NEWS

'Scores Of People' Expected At Pretoria Anti-Immigration March

'Avoid using inflammatory xenophobic language which further fuels xenophobic attitudes' -- Institute for Justice and Reconciliation

23/02/2017 21:32 SAST | Updated 23/02/2017 21:36 SAST
Gallo Images/ Daily Sun / Jabu Kumalo
Immigrants, asylum seekers and other organisations handed over a memorandum to Johannesburg mayor Herman Mashaba during a protest in Johannesburg on December 19, 2016. Mashaba was criticised for allegedly making xenophobic comments.

"Scores of people" are expected to take part in an anti-immigration march in Pretoria on Friday, security services have said.

Law enforcement officers will be deployed along the route and at venues where memorandums would be handed over, the National Joint Operational and Intelligence Structure (NATJOINTS) said in a statement on Thursday.

It is an inter-departmental committee chaired by the South African Police Service (SAPS) and the South African National Defence Force (SANDF) and convenes for all major marches and events.

The anti-immigration march was organised by a group calling itself the Concerned Mamelodi Residents.

NATJOINTS spokesperson Brigadier Vishnu Naidoo said the City of Tshwane had approved the march.

He warned that it was illegal to carry dangerous weapons during the march and urged participants to ensure it was peaceful.

"Any form of hate speech, intolerance or incitement to violence should be rejected by all sectors of society."

The Inkatha Freedom Party (IFP) called on authorities to ensure there was no violence or looting during the event.

"All too often such marches tend to become violent and destructive while the actual focus on and concerns of citizens are forgotten," IFP national chairperson Blessed Gwala said in a statement.

Tshwane metro police spokesperson Senior Superintendent Isaac Mahamba said SAPS was handling security.

The Institute for Justice and Reconciliation (IJR) condemned the planned march and said government needy to urgently address the systemic inefficiencies that led to xenophobic violence.

"Community leaders and government officials should avoid using inflammatory xenophobic language which further fuels xenophobic attitudes," the IJR said.

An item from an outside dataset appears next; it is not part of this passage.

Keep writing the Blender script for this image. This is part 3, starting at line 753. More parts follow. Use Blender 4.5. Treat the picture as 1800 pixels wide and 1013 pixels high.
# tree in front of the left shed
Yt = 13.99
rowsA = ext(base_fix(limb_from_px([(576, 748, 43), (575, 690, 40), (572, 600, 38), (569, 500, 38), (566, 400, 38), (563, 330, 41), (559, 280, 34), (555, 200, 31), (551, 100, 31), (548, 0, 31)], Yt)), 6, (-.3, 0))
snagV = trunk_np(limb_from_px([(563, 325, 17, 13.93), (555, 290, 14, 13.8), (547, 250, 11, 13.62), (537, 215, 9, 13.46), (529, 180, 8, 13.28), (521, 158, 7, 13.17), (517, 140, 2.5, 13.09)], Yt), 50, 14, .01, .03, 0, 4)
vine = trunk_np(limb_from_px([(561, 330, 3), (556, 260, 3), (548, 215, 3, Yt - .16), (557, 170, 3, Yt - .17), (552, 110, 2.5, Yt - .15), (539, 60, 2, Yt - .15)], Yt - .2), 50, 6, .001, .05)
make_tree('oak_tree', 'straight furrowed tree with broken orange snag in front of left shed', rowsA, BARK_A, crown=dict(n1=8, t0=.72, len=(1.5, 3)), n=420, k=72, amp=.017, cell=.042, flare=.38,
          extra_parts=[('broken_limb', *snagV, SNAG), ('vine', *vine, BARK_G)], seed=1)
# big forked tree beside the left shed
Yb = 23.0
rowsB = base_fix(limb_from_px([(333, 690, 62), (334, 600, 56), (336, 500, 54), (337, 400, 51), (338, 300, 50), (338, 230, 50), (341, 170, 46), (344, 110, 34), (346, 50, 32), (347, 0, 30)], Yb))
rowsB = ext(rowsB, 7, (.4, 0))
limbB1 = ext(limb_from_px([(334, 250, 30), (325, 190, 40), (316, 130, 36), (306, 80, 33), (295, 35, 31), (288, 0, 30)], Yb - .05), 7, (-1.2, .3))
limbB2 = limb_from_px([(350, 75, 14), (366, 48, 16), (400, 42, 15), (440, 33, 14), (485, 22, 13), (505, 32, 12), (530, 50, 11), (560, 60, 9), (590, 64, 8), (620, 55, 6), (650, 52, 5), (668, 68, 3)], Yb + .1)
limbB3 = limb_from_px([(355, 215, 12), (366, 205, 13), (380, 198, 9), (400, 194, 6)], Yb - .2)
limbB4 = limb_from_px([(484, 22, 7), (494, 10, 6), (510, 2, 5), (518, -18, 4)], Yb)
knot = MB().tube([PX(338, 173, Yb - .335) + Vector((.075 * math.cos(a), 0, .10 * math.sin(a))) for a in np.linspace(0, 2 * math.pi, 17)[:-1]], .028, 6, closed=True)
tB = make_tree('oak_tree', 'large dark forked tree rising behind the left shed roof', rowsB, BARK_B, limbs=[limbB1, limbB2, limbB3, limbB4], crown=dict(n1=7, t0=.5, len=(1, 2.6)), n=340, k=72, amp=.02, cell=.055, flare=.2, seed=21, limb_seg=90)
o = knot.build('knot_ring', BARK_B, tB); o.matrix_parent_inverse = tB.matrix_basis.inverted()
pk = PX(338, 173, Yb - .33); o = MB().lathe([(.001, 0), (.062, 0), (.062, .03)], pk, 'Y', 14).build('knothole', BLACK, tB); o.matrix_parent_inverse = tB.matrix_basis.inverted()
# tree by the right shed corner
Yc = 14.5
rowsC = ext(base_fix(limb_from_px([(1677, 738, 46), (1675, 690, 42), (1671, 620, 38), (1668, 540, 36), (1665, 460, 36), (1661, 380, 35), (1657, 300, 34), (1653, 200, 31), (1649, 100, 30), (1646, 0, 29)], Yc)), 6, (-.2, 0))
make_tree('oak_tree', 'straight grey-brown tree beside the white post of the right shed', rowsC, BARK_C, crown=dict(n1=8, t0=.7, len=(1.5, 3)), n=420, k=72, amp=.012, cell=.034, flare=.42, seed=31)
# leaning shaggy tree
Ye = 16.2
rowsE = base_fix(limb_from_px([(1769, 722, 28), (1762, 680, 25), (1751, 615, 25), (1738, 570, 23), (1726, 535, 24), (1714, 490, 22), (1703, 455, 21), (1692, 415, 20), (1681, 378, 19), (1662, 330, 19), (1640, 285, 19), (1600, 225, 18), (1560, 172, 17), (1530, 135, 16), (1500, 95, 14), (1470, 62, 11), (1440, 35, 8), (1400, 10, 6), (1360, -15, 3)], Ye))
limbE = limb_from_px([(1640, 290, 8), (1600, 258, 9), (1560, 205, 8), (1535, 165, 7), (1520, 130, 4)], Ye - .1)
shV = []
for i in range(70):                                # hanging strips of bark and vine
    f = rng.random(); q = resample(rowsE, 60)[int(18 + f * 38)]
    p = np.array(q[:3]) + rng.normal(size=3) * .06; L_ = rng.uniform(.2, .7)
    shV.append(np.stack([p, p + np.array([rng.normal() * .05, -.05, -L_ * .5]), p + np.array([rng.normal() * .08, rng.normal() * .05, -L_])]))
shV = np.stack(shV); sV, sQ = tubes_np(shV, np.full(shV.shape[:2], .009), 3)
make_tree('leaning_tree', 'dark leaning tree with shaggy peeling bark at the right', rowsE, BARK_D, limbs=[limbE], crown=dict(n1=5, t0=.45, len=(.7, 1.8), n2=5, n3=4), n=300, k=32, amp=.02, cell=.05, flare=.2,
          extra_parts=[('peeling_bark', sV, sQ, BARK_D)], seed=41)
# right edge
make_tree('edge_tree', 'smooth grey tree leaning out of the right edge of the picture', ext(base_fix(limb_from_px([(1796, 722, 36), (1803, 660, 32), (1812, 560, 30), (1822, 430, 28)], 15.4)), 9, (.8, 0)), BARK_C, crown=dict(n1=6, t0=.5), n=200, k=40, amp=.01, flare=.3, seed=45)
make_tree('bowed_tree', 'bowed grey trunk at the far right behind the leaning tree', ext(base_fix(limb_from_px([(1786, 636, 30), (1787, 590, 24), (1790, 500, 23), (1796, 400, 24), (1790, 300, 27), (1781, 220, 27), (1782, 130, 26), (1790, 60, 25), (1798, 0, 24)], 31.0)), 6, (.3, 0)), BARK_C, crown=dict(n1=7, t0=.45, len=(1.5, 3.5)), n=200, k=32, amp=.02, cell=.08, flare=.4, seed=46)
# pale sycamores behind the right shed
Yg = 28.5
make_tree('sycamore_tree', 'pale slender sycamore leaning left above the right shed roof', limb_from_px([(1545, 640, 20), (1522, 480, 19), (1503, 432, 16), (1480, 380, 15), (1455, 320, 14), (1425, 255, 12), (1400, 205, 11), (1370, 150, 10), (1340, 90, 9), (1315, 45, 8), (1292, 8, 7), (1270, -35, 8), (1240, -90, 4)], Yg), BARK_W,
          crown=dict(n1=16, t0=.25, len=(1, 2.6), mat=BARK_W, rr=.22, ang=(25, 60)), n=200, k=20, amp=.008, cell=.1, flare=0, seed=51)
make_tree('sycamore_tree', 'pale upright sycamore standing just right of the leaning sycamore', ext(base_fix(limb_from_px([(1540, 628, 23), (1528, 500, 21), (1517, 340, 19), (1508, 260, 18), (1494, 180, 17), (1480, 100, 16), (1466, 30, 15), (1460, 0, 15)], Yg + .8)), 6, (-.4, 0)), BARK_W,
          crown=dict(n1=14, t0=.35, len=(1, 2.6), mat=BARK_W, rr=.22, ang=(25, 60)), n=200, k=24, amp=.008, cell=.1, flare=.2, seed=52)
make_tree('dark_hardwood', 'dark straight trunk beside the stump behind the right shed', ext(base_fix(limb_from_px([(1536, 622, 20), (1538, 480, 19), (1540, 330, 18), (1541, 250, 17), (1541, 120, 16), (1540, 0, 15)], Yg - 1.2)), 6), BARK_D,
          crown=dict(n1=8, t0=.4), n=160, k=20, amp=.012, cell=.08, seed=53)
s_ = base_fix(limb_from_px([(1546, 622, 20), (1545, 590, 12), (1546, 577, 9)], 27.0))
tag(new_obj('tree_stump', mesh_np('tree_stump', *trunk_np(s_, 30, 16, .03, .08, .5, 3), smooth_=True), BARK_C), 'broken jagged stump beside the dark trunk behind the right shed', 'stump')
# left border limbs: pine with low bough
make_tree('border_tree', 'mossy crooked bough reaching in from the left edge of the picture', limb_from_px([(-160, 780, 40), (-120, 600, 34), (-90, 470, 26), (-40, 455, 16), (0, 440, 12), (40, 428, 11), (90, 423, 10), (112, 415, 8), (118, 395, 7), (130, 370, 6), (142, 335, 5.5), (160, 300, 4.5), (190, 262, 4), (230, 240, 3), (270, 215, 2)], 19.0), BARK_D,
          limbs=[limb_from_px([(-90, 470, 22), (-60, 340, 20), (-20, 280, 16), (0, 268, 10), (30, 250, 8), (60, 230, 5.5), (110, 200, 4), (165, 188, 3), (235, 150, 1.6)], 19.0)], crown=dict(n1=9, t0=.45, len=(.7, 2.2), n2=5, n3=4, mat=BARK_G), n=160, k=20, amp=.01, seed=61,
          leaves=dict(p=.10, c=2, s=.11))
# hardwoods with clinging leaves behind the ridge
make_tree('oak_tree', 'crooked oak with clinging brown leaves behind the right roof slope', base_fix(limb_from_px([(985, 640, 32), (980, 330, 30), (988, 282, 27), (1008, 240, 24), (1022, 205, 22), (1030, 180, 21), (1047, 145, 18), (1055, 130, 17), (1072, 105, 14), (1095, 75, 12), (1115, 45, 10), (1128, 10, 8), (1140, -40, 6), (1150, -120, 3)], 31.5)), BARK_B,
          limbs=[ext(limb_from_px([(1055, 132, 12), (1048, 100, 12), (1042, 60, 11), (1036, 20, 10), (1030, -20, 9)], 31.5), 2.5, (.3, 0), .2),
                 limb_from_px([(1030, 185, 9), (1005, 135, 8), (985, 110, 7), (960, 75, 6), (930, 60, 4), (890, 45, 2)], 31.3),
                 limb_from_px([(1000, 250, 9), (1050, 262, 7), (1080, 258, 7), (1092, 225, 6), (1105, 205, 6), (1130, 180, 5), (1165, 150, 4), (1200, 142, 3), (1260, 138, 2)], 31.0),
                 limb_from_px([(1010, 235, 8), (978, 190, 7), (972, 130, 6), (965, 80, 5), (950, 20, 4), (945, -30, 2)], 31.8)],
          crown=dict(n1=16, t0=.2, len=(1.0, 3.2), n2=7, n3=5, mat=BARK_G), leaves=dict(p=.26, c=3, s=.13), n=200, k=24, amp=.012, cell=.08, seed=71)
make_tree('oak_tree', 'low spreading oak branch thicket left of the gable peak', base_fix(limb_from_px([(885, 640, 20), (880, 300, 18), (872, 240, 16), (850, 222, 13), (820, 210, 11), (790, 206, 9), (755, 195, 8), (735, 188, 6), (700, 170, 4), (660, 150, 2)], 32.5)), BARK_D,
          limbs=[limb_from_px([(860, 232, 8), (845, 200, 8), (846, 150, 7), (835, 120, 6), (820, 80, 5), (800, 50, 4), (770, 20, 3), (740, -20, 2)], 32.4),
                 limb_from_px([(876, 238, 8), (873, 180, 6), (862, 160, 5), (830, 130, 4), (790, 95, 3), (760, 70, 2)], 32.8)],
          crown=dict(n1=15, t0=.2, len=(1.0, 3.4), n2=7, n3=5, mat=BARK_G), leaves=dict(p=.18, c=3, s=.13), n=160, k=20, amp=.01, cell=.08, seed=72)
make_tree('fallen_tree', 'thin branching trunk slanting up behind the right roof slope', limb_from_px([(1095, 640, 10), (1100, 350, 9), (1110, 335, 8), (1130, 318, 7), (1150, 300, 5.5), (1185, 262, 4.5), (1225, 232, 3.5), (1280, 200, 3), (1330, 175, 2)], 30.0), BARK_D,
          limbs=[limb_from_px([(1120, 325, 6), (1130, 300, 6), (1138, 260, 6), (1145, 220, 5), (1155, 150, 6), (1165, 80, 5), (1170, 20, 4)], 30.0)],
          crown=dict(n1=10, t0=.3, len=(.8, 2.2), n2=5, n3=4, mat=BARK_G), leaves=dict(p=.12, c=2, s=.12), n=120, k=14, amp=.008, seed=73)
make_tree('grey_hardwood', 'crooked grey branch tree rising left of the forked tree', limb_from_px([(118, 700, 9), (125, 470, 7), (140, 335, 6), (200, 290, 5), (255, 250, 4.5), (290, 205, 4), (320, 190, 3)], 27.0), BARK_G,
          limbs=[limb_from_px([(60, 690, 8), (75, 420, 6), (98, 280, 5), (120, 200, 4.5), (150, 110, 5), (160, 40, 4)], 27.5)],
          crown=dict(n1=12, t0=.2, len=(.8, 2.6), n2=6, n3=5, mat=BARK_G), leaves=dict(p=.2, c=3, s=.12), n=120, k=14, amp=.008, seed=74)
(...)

Gwala said while police had been conducting searches and arresting undocumented immigrants, these actions had been few and far between. More effort and co-ordination from authorities was needed.

On Saturday, residents of Pretoria West raided homes they alleged were being used as brothels and drug dens. They called for "pimps" to release prostitutes and send them back home. Two houses were set alight.

On February 11, at least 10 houses allegedly being used for drug dealing and prostitution were set alight in Rosettenville, Johannesburg. Locals alleged that Nigerians were the source of the criminal activity.